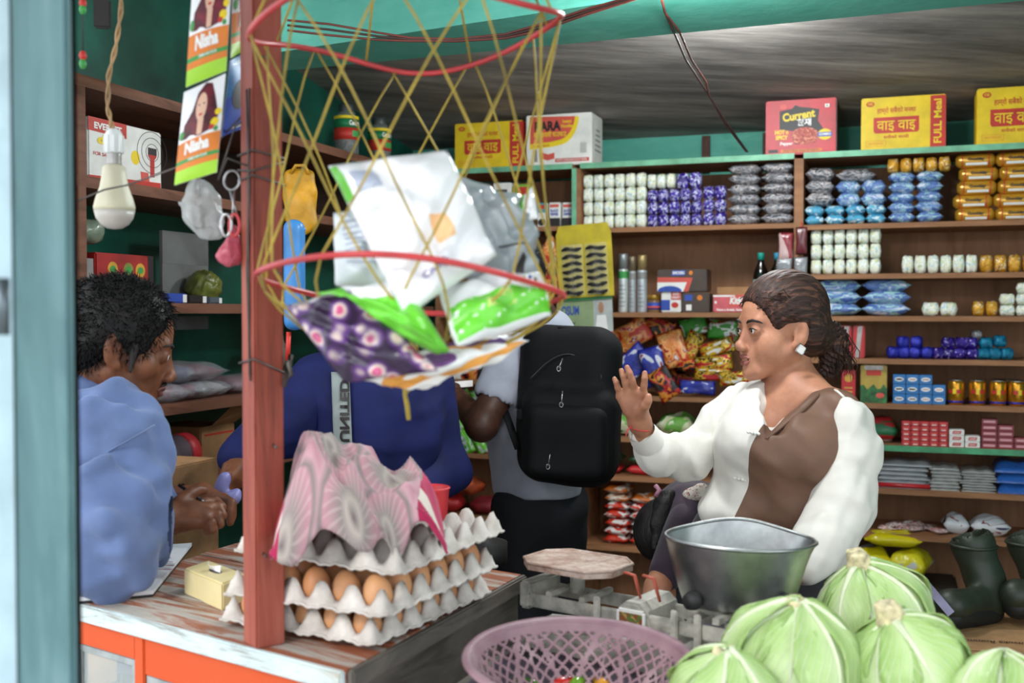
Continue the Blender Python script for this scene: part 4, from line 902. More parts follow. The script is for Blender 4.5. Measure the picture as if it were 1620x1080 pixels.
# orange front: rail, stiles, glass panes in grey putty frames
fo = lambda t, z: cA + ax1 * t - nrm * .012 + Z * (z - CZ)
def fbox(name, t0, t1, z0, z1, m, th=.02, o=0.0, par=None):
    c = (fo(t0, 0) + fo(t1, 0)) / 2 + nrm * o; L = (fo(t1, 0) - fo(t0, 0)).length
    return obj(name, MB().box((0, 0, 0), (L, th, z1 - z0), bev=.002), m, par or cnt, Vector((c.x, c.y, (z0 + z1) / 2)), ang)
tp = [(H(px, 1000, CZ) - cA).dot(ax1) / ax1.length_squared for px in (548, 233)]
ts = 0.745
fbox('front_rail', .0, ts - .015, .905, .968, M_orange); fbox('front_rail', ts + .025, LEN, .925, .968, M_orange); fbox('stile', ts - .015, ts + .025, .1, .968, M_orange, .024)
fbox('stile', 0, .06, .1, .905, M_orange); fbox('stile', LEN - .06, LEN, .1, .925, M_orange); fbox('bottom_rail', 0, LEN, .02, .1, M_orange)
M_glass = (lambda t: (t.col('d5dedd'), t.set(.05, 0, .6, alpha=.3))[-1])(NT('cabinet_glass')); M_putty = plain('grey_putty', '9aa0a0', .7, var=.15)
for t0, t1, zt in ((.06, ts - .015, .905), (ts + .025, LEN - .06, .925)):
    pane = fbox('glass_pane', t0 + .01, t1 - .01, .11, zt - .012, M_glass, .003)
    for z0, z1 in ((.1, .112), (zt - .014, zt)): fbox('putty_frame', t0, t1, z0, z1, M_putty, .014)
    for q0, q1 in ((t0, t0 + .022), (t1 - .022, t1)): fbox('putty_frame', q0, q1, .11, zt - .01, M_putty, .014)
c = cA + ax1 * LEN / 2 + ax2 * .5
obj('inner_shelf', MB().box((0, 0, 0), (ax1.length * LEN * .9, .4, .02)), M_greyw, cnt, Vector((c.x, c.y, .8)), ang)
obj('back_board', MB().box((0, 0, 0), (ax1.length * LEN * .98, .02, .96)), M_greyw, cnt, Vector((*(cA + ax1 * LEN / 2 + ax2 * .97).xy, .485)), ang)
# bottle and cans behind the glass
for px, py, lab, col in ((140, 1040, 'dark plastic bottle with purple label behind the counter glass', '2a2433'), (160, 1045, 'small black jar behind the counter glass', '17171a')):
    p = cA + ax1 * (1.02 if px < 150 else .94) + ax2 * .22
    t = thing('soft_drink_bottle', lab, 'bottle', Vector((p.x, p.y, .81))); r = .032
    obj('body', MB().lathe([(r * .9, 0), (r, .006), (r, .1), (r * .5, .14), (r * .4, .15)], 20), plain('bottle_' + col, col, .2, var=.1), t); obj('cap', MB().lathe([(r * .45, .146), (r * .45, .165), (0, .166)], 14), m_dk, t); obj('label', MB().lathe([(r + .0006, .03), (r + .0006, .08)], 20), plain('purple_label', '4a3a7a', .4, var=.2, vs_=40), t)

# red post with wires and nails
pc = P(418, 1005, 1.675); pc.z = CZ
pt = thing('wooden_post', 'red brown square wooden post standing on the counter', 'post', pc, math.radians(38)); pt['_p'] = 1
obj('shaft', MB().box((0, 0, .75), (.047, .047, 1.5), bev=.003), M_post, pt)
def zpost(py): return 1.5 + (495 - py) / FPX * 1.675 - CZ
m_wire = plain('grey_iron_wire', '5a5450', .45, .6, var=.2)
for py, dz in ((250, .003), (268, -.006), (290, .004), (578, .008)):
    zz = zpost(py); pts = [((.026 if i < 2 else -.026) * 1.0, (-.026 if i in (0, 3) else .026), zz + dz * (i - 1.5)) for i in range(4)]
    obj('binding_wire', MB().tube(pts, .0016, 6, closed=True), m_wire, pt)
for py, x in ((100, -.01), (430, .012), (700, .005), (868, -.012)): obj('nail', MB().tube([(x, -.0235, zpost(py)), (x, -.034, zpost(py) - .004)], .0018, 6), m_wire, pt)
kn = [(.02, -.028, zpost(600)), (.03, -.034, zpost(590)), (.024, -.038, zpost(575)), (.03, -.034, zpost(560))]
obj('wire_knot', MB().tube([Vector(p) for p in kn] + [Vector((.02, -.03, zpost(610)))], .004, 7), m_wire, pt)
for k, (xa, xb) in enumerate(((-.016, -.010), (-.006, -.013))):
    obj('hanging_wire', MB().tube([(-.026, xa, zpost(150)), (-.0262, xb, zpost(300)), (-.0262, xa * .6, zpost(430)), (-.026, xb, zpost(592 + 8 * k))], .0014, 6), m_wire, pt)
# wooden crossbar the net hangs from
obj('awning_rail', MB().tube([P(418, 0, 1.675) + Z * .42, P(1300, 0, 1.35) + Z * .5], .022, 6), M_post, label='red brown rail above the photo that carries the net bag', cat='rail')

# door frame at the left edge of the photo
def vpost(par, name, x0, x1, d, dep, m, z1=2.5, bev=.004):
    a = P(x0, 495, d); b = P(x1, 495, d); return obj(name, MB().box((0, 0, 0), (b.x - a.x, dep, z1 + .11), bev=bev), m, par, Vector(((a.x + b.x) / 2, a.y + dep / 2, z1 / 2 - .055)))
dj = thing('door_1', None, None, Vector((-.45, 1.1, 0)), world=True); dj['kind'] = 'structure'
vpost(dj, 'jamb', 21, 112, 1.08, .012, M_jamb); vpost(dj, 'edge_strip', 105, 122, 1.098, .008, M_dkb); vpost(dj, 'pale_jamb', -60, 26, 1.094, .008, M_pale)
obj('bolt', MB().tube([P(4, 440, 1.03), P(4, 530, 1.03)], .007, 8), plain('dull_steel', '6b767c', .4, .7, var=.1), dj)

# ------------------------------------------------------------------ net bag with packs
RC = P(645, 495, 1.5)                          # axis of the bag
def zpx(py, d=1.5): return 1.5 + (495 - py) / FPX * d
Zt, Zk = zpx(48), zpx(606)
def ring_pt(kind, a):
    x, y = math.cos(a), math.sin(a)
    if kind == 't': return Vector((RC.x + .208 * x, RC.y + .2 * y, Zt + .012 * math.sin(3 * a + .6) + .01 * x - .008 * math.exp(-((a % (2 * PI)) - 1.65) ** 2 * 6)))
    return Vector((RC.x + .2 * x + .012 * max(0, x) ** 6, RC.y + .2 * y, zpx(455) - .03 * y - .012 * x + .004 * math.sin(3 * a)))
net = thing('hanging_net_bag', 'yellow cord net bag with two red wire hoops hanging beside the post', 'net bag', Vector((RC.x, RC.y, Zk)), world=True)
m_hoop = plain('red_wire_coating', 'c93f42', .35, var=.06); m_cord = plain('yellow_cord', 'b39a3c', .7, var=.15, bump=.5, bs=300)
for k_ in 'tb': obj('hoop', MB().tube([ring_pt(k_, 2 * PI * i / 64) for i in range(64)], .0042, 8, closed=True), m_hoop, net)
NC = 11; rg = random.Random(11)
for sg in (1, -1):
    for i in range(NC):
        a0 = 2 * PI * (i + .25 * rg.random()) / NC; tw = sg * rg.uniform(.85, 1.15); pts = []
        for s_ in range(9):
            t_ = s_ / 8; a = a0 + tw * t_; p0, p1 = ring_pt('t', a), ring_pt('b', a); k_ = 1 - .13 * math.sin(PI * t_) ; p = p0.lerp(p1, t_)
            pts.append(Vector((RC.x + (p.x - RC.x) * k_, RC.y + (p.y - RC.y) * k_, p.z)))
        for s_ in range(1, 8):
            t_ = s_ / 7; a = a0 + tw * (1 + .55 * t_); p1 = ring_pt('b', a); k_ = 1 - t_ ** 1.45
            pts.append(Vector((RC.x + (p1.x - RC.x) * k_ * 1.02, RC.y + (p1.y - RC.y) * k_ * 1.02, p1.z + (Zk - p1.z) * t_ ** .9)))
        obj('net_cord', MB().tube(pts, .0017, 5), m_cord, net)
for i in range(8):
    a = 2 * PI * (i + .5) / 8; obj('hanging_cord', MB().tube([ring_pt('t', a), Vector((RC.x, RC.y, Zt + .45))], .0019, 5), m_cord, net)
obj('bottom_knot', MB().tube([Vector((RC.x, RC.y, Zk + .008)), Vector((RC.x, RC.y, Zk - .004)), Vector((RC.x - .004, RC.y, Zk - .015)), Vector((RC.x - .001, RC.y, Zk - .03)), Vector((RC.x + .001, RC.y, Zk - .05))], [.008, .007, .003, .0035, .003], 7), m_cord, net)
# packs inside the net
def quadpouch(name, label, cor, th, m, seed, parts=(), cat='bag', wr=.006):
    """sealed film pouch stretched between four corners (TL, TR, BR, BL)"""
    TL, TR, BR, BL = [P(*c) for c in cor]; c0 = (TL + TR + BR + BL) / 4
    nrm_ = (TR - BL).cross(TL - BR).normalized(); nrm_ = nrm_ if nrm_.y < 0 else -nrm_
    r = random.Random(seed); ph = [r.uniform(0, 6) for _ in range(6)]
    def base(u, v): return TL * (1 - u) * (1 - v) + TR * u * (1 - v) + BR * u * v + BL * (1 - u) * v
    def hgt(u, v):
        e = max(0, 1 - abs(2 * u - 1) ** 3) * max(0, 1 - abs(2 * v - 1) ** 3)
        cr = wr * (math.sin(11 * u + 7 * v + ph[0] + 2 * math.sin(5 * v + ph[4])) * .6 + .5 * math.sin(17 * v - 9 * u + ph[1] + 1.5 * math.sin(8 * u)) + .4 * (1 - 2 * abs(math.sin(9 * u + 12 * v + ph[2]))))
        return th / 2 * e ** .6, cr * (.25 + .75 * e ** .4)
    t = thing(name, label, cat, c0, world=True)
    mb = MB()
    for sg in (1, -1): mb.grid(lambda i, j, sg=sg: tuple(base(i, j) + nrm_ * (sg * hgt(i, j)[0] + hgt(i, j)[1])), 34, 30)
    obj('film', weld(mb.mesh(), 1e-4), m, t)
    for nm, u0, v0, u1, v1, pm in parts:
        obj(nm, MB().grid(lambda i, j: tuple(base(u0 + (u1 - u0) * i, v0 + (v1 - v0) * j) + nrm_ * (hgt(u0 + (u1 - u0) * i, v0 + (v1 - v0) * j)[0] + hgt(u0 + (u1 - u0) * i, v0 + (v1 - v0) * j)[1] + .0009)), 14, 14), pm, t)
    t['_q'] = 0; return t, base, hgt, nrm_
def qwrite(t, q, s, u0, v0, u1, v1, m, bold=.02, shear=0):
    base, hgt, nrm_ = q[1:]; me = txt(s, bold, shear).copy(); xs = [v.co.x for v in me.vertices]; ys = [v.co.y for v in me.vertices]; a, b, c, d = min(xs), max(xs), min(ys), max(ys)
    def f(co):
        u = u0 + (u1 - u0) * (co.x - a) / (b - a); v = v1 - (v1 - v0) * (co.y - c) / (d - c); return base(u, v) + nrm_ * (sum(hgt(u, v)) + .0014)
    me.materials.clear(); me.materials.append(m); obj('lettering', wmesh(me, f), None, t)
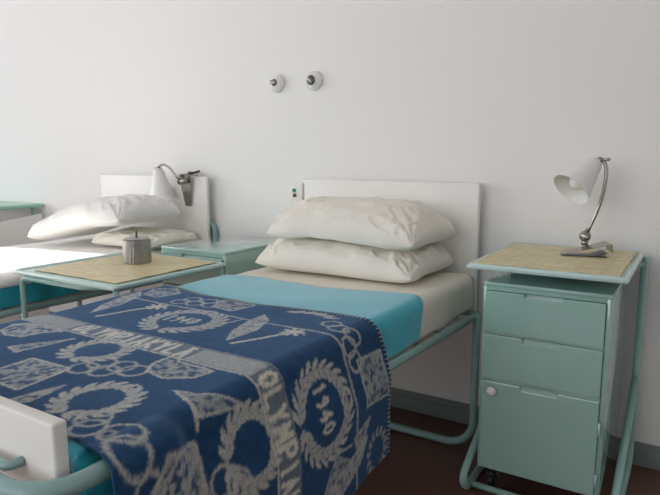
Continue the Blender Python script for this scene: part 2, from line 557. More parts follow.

→ **WRITTEN REQUEST**
Count the lines that include the word "this" and state the result as a bare number.

→ **FULL RESPONSE**
2